Concerning the theory of a Second Imperialistic War, Mao himself has for two years forbidden his followers to comment, on the charge of being a Rightist, a closed-door Rightest, a childish Rightest, or a Trotskyite who is plotting with Germany. Now we see that he himself has fully adopted a Trotskyite view. In that article he used the words "progressive" and "retrogressive" to suppress any upheaval within his party; but now what he means by "progressive" is exactly "retardation"; what he formerly advocated as "progress" is now a discarded fig. He is just making a circle, like a donkey fastened to turn a grind-stone, pressed onward by whipping and kicking, and when he has turned half a circle, he may be said to have retarded half a circle.

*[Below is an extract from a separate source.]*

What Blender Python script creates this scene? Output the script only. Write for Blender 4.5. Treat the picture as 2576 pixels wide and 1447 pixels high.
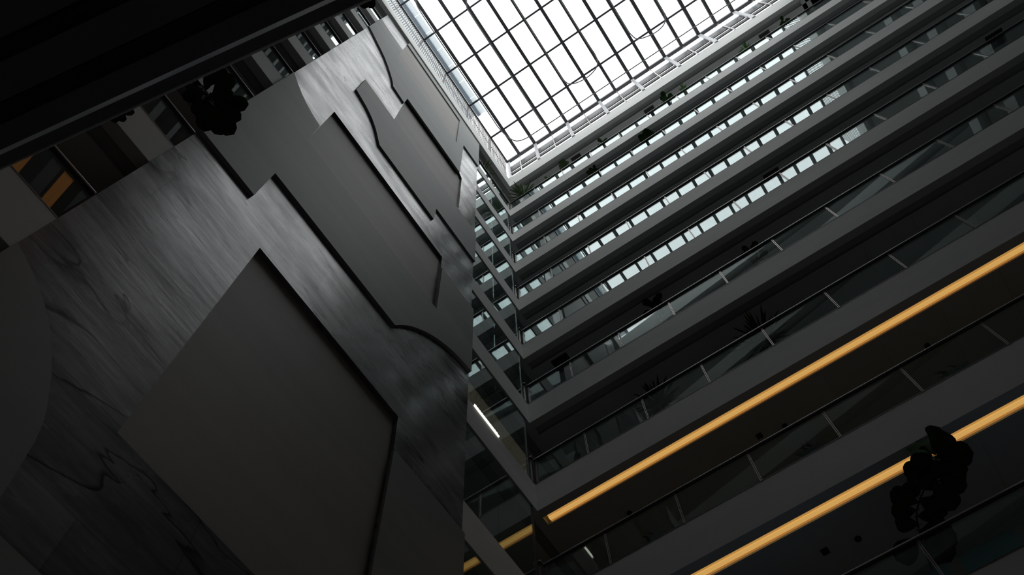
import bpy, bmesh, math, random
from mathutils import Vector, Matrix
from mathutils.geometry import tessellate_polygon

for o in list(bpy.data.objects):
    bpy.data.objects.remove(o, do_unlink=True)
S = bpy.context.scene
COL = S.collection

# ------------------------------------------------------------------ camera
# world: x runs along the long gallery side, y towards it, z up; the camera stands at the origin and looks up
cam_d = bpy.data.cameras.new('camera')
cam = bpy.data.objects.new('camera', cam_d)
COL.objects.link(cam)
right = Vector((0.83176761, 0.55444614, -0.02742493))
down = Vector((-0.52651986, 0.77229153, -0.35544708))
fwd = Vector((-0.17589622, 0.31008914, 0.93429398))
up, back = -down, -fwd
cam.matrix_world = Matrix(((right.x, up.x, back.x, 0), (right.y, up.y, back.y, 0), (right.z, up.z, back.z, 0), (0, 0, 0, 1)))
cam_d.sensor_width = 36
cam_d.lens = 36 * 2204 / 2576
cam_d.clip_start = 0.05
cam_d.clip_end = 300
S.camera = cam

# ------------------------------------------------------------------ sky, exposure
W = bpy.data.worlds.new('overcast_sky')
S.world = W
W.use_nodes = True
nt = W.node_tree
nt.nodes.clear()
wo = nt.nodes.new('ShaderNodeOutputWorld')
bg = nt.nodes.new('ShaderNodeBackground')
tc = nt.nodes.new('ShaderNodeTexCoord')
sx = nt.nodes.new('ShaderNodeSeparateXYZ')
cr = nt.nodes.new('ShaderNodeValToRGB')
nt.links.new(tc.outputs['Generated'], sx.inputs[0])
nt.links.new(sx.outputs['Z'], cr.inputs[0])
cr.color_ramp.elements[0].position = 0.0
cr.color_ramp.elements[0].color = (0.30, 0.31, 0.31, 1)
cr.color_ramp.elements[1].position = 0.05
cr.color_ramp.elements[1].color = (0.965, 0.985, 1.0, 1)
nt.links.new(cr.outputs[0], bg.inputs[0])
bg.inputs[1].default_value = 2.9
nt.links.new(bg.outputs[0], wo.inputs[0])

ld = bpy.data.lights.new('skylight_portal', 'AREA')
ld.shape = 'RECTANGLE'
ld.size, ld.size_y = 15.4, 10.6
ld.cycles.is_portal = True
lp = bpy.data.objects.new('skylight_portal', ld)
lp.location = (2.8, 3.85, 45.2)
COL.objects.link(lp)

S.view_settings.view_transform = 'Standard'
S.view_settings.look = 'None'
S.view_settings.exposure = 0.0
S.view_settings.gamma = 1.0
S.view_settings.use_curve_mapping = False
S.render.engine = 'CYCLES'
S.cycles.use_denoising = True
S.cycles.use_adaptive_sampling = False
S.cycles.max_bounces = 12
S.cycles.diffuse_bounces = 9
S.cycles.glossy_bounces = 5
S.cycles.transparent_max_bounces = 24
S.cycles.caustics_reflective = False
S.cycles.caustics_refractive = False
S.cycles.sample_clamp_indirect = 6.0

# ------------------------------------------------------------------ materials
def mat(name, col, rough=0.6, metal=0.0, spec=0.5, noise=None, bump=0.0, emit=None, strength=1.0):
    """principled material; noise = (second colour, scale xyz, low, high)"""
    m = bpy.data.materials.new(name)
    m.use_nodes = True
    n, l = m.node_tree.nodes, m.node_tree.links
    b = n['Principled BSDF']
    b.inputs['Base Color'].default_value = (*col, 1)
    b.inputs['Roughness'].default_value = rough
    b.inputs['Metallic'].default_value = metal
    b.inputs['Specular IOR Level'].default_value = spec
    if emit:
        b.inputs['Emission Color'].default_value = (*emit, 1)
        b.inputs['Emission Strength'].default_value = strength
    if noise:
        c2, sc, lo, hi = noise
        t = n.new('ShaderNodeTexCoord')
        mp = n.new('ShaderNodeMapping')
        mp.inputs['Scale'].default_value = sc
        g = n.new('ShaderNodeNewGeometry')
        nz = n.new('ShaderNodeTexNoise')
        nz.inputs['Scale'].default_value = 1.0
        nz.inputs['Detail'].default_value = 6
        r = n.new('ShaderNodeValToRGB')
        r.color_ramp.elements[0].position = lo
        r.color_ramp.elements[1].position = hi
        r.color_ramp.elements[0].color = (*col, 1)
        r.color_ramp.elements[1].color = (*c2, 1)
        l.new(g.outputs['Position'], mp.inputs[0])
        l.new(mp.outputs[0], nz.inputs['Vector'])
        l.new(nz.outputs[0], r.inputs[0])
        l.new(r.outputs[0], b.inputs['Base Color'])
        if bump:
            bp = n.new('ShaderNodeBump')
            bp.inputs['Strength'].default_value = bump
            bp.inputs['Distance'].default_value = 0.02
            l.new(nz.outputs[0], bp.inputs['Height'])
            l.new(bp.outputs[0], b.inputs['Normal'])
    return m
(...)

Now Mr. Mao condemns every country as imperialistic. But we must ask, in his opinion, does he think that Poland is imperialistic? Why is the war of national defense on the part of Poland not a rightful war? Under the exactly similar conditions, why did the Communists formerly show sympathy for Abyssinia and Spain, and are now cold toward Poland? He says that Communists always hate wars; then why did he advocate the Help-Abyssinia Movement? This is a paradox. Perhaps the saying that Communists hate war is invented by Mr. Mao himself. So far as we know, the Communists in Poland, Great Britain, and France are absolutely sympathizing with the Poles in their defensive war.
There is another ridiculous point: Mr. Mao also labelled Chamberlain and Daladier as Fascist Reactionaries. Before the German-Soviet Pact, they were hailed as saints, but now they are convicts, as it were. If Mr. Mao is not satisfied with them, then condemn them as he wishes. But why must he put such a "Fascist" hat upon the oldest democratic countries? This spring, one American political commentator predicted jokingly that in the near future Hitler will say that the headquarters of the Communists are located in London and Paris, hence anti-Communist will mean anti-French. Now the direction of this pseudo-prophecy is already established, though Hitler did not give the above reason. But we did not expect that the Chinese Communists would adopt such a belief by calling democratic countries Fascist and by advocating "that we may approach Germany." This is perhaps a conclusion by their special logic.